The architecture is predicated, not on the rehearsed acts of enclosure or through the predetermined functions that define a house, but on the idea of facilitating and celebrating transformation and movement. Through the use of adaptive and reconfigurable spaces and the manipulation of thresholds and passages, the house is intended to be a place that engages with and is a catalyst for change. A sense of “open-endedness” – of new possibilities of inhabitation – is reinforced by the treatment of an interior landscape defined by contiguous interlocking volumes that encompass the exterior decking and surrounding context. This desire for serendipity is partly a response to Georges Perec’s question: “We should learn to live more on staircases. But how?”
Divided into two primary volumes, the nucleus of the house is a reconfigurable kitchen in which the joinery works as the connective threshold between ground and first floor.
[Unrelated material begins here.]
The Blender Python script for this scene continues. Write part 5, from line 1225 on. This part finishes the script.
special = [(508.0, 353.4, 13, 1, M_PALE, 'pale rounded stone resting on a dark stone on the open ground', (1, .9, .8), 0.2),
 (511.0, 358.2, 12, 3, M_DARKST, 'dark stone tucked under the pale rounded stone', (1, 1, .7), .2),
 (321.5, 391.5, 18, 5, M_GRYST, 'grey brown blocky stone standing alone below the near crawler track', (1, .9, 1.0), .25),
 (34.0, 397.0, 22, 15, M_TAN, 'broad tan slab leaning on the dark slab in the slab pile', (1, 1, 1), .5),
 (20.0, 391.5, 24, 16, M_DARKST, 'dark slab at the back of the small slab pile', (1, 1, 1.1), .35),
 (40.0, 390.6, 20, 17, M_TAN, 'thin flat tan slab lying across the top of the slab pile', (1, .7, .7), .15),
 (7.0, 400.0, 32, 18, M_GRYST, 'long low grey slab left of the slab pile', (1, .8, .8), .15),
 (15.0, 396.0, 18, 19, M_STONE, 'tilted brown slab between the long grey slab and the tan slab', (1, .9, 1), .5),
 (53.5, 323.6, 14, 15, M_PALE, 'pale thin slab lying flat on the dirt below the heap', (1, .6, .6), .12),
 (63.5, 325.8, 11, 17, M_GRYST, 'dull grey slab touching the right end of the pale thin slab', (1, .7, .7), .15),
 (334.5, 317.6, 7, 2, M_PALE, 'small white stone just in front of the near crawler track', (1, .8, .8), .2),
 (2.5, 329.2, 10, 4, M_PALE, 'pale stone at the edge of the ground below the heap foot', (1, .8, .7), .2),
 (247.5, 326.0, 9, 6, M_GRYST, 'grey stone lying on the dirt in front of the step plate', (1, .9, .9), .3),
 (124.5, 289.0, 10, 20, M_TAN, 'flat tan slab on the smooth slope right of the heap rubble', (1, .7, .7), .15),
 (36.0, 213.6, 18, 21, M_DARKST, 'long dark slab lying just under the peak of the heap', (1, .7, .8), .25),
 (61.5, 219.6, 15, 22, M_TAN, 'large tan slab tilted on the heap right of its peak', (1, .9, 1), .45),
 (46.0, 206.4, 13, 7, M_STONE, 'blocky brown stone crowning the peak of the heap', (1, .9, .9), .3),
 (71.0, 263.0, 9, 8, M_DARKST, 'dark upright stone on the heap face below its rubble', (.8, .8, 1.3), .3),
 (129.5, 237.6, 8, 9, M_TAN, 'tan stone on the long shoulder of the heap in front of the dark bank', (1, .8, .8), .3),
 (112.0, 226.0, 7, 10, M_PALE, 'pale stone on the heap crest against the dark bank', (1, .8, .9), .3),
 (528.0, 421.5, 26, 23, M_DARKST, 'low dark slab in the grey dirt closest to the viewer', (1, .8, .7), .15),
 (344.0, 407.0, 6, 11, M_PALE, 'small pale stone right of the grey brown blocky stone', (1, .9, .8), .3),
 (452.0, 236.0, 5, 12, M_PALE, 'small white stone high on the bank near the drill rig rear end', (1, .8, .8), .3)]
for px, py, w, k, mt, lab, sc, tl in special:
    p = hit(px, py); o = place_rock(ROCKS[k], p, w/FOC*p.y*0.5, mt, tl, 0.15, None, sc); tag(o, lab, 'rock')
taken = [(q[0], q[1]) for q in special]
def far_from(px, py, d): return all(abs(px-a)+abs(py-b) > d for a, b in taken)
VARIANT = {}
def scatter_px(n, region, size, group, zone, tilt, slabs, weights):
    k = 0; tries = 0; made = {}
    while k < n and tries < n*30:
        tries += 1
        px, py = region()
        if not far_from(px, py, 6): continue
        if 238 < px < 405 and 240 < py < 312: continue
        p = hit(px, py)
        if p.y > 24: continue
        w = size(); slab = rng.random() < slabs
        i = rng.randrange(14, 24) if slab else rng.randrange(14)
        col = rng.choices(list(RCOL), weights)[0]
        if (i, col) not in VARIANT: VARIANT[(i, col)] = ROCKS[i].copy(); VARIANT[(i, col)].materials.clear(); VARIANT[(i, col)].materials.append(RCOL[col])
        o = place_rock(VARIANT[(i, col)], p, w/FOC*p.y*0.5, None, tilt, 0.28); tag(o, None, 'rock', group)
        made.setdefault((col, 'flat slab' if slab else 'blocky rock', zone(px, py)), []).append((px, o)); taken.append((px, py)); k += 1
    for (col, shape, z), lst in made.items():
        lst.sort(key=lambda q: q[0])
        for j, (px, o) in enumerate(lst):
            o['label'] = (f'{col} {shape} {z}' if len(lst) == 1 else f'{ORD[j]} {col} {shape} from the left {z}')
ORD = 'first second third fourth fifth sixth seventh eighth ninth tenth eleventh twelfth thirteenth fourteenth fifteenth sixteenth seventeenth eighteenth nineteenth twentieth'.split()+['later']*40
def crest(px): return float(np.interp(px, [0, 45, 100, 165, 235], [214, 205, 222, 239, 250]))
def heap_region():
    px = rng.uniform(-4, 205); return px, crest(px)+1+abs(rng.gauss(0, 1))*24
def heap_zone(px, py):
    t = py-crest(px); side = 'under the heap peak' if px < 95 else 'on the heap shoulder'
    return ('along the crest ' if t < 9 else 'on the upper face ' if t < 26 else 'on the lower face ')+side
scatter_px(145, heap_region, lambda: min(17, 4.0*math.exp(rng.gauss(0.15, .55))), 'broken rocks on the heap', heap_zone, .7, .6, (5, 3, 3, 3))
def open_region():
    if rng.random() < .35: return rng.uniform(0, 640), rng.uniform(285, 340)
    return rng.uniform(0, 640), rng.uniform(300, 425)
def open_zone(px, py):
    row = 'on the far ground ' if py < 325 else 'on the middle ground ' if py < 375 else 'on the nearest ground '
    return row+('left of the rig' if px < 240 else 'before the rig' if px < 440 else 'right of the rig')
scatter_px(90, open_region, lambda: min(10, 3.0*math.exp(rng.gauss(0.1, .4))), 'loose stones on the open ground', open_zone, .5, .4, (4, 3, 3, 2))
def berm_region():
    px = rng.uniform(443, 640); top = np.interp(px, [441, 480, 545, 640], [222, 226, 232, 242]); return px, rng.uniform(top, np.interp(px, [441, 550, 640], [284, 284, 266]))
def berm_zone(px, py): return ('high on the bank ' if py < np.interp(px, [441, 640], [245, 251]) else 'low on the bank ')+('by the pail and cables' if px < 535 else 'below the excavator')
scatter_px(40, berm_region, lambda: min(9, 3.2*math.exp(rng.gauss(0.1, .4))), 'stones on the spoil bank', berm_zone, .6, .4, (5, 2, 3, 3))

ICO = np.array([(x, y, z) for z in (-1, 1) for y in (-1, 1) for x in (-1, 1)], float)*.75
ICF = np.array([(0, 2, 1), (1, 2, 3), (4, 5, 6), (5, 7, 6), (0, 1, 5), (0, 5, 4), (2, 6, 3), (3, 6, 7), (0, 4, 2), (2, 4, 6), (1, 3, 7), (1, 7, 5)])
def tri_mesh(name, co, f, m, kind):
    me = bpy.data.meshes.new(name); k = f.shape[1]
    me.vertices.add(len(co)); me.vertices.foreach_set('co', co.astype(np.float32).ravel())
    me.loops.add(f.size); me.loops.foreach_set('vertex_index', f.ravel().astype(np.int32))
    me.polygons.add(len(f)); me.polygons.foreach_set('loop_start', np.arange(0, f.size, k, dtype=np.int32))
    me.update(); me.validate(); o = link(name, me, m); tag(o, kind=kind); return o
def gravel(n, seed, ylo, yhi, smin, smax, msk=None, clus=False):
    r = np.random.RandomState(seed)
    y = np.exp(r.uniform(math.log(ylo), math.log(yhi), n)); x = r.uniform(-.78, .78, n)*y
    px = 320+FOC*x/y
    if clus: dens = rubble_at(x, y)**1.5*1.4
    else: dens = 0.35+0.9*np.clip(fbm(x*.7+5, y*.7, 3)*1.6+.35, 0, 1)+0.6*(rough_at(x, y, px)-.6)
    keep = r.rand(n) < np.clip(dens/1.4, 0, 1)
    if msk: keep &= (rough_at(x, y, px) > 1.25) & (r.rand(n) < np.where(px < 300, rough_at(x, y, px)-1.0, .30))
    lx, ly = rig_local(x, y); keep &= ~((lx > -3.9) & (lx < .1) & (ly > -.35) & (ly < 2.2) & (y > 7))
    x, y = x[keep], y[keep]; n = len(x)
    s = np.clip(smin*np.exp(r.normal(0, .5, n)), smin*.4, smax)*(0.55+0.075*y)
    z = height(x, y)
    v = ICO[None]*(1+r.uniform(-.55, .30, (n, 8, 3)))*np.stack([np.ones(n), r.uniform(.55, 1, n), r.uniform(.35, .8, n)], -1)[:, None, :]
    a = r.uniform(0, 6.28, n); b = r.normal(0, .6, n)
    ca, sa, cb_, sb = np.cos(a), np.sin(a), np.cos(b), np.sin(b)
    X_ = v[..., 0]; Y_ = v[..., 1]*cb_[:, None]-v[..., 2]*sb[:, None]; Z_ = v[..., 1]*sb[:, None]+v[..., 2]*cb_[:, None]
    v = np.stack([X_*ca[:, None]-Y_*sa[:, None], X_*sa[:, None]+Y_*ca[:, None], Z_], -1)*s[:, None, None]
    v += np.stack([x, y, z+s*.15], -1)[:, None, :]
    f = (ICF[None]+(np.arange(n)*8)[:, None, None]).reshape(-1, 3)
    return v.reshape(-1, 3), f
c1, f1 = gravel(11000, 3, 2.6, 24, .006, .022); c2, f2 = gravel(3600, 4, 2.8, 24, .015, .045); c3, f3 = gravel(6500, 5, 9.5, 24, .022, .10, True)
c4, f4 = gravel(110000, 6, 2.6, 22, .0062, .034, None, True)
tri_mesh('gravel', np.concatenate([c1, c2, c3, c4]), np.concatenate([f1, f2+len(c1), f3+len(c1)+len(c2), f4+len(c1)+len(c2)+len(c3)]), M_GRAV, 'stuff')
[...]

This area is designed to accommodate a range of activities from group cooking classes to an intimate meal.
The kiln is one of three buildings set within a large coastal property adjacent to protected wetlands. The Coldon home (a guest house and artist studio) and Setters Cottage (sewing studio) provide complementary amenities to the main house and along with an outdoor bathroom precipitate an engagement and traversal of the surrounding gardens and landscape.
The original heritage building is one of the few example of early 20th century chickory kilns on the Island constructed from concrete. Substantial rebuilding and restoration work to the concrete was required due to significant structural cracking and spalling, which was undertaken through the use of insitu reinforced shotcrete. The decking on the north side of the kiln is integrated with a large concrete retaining wall and water trough that was originally built as part of the industrial function of the building and has now been tanked and refilled with water to provide a means of passive cooling.
The project was delivered on a tight budget. Including the external deck areas the final building cost came in under $3000/m².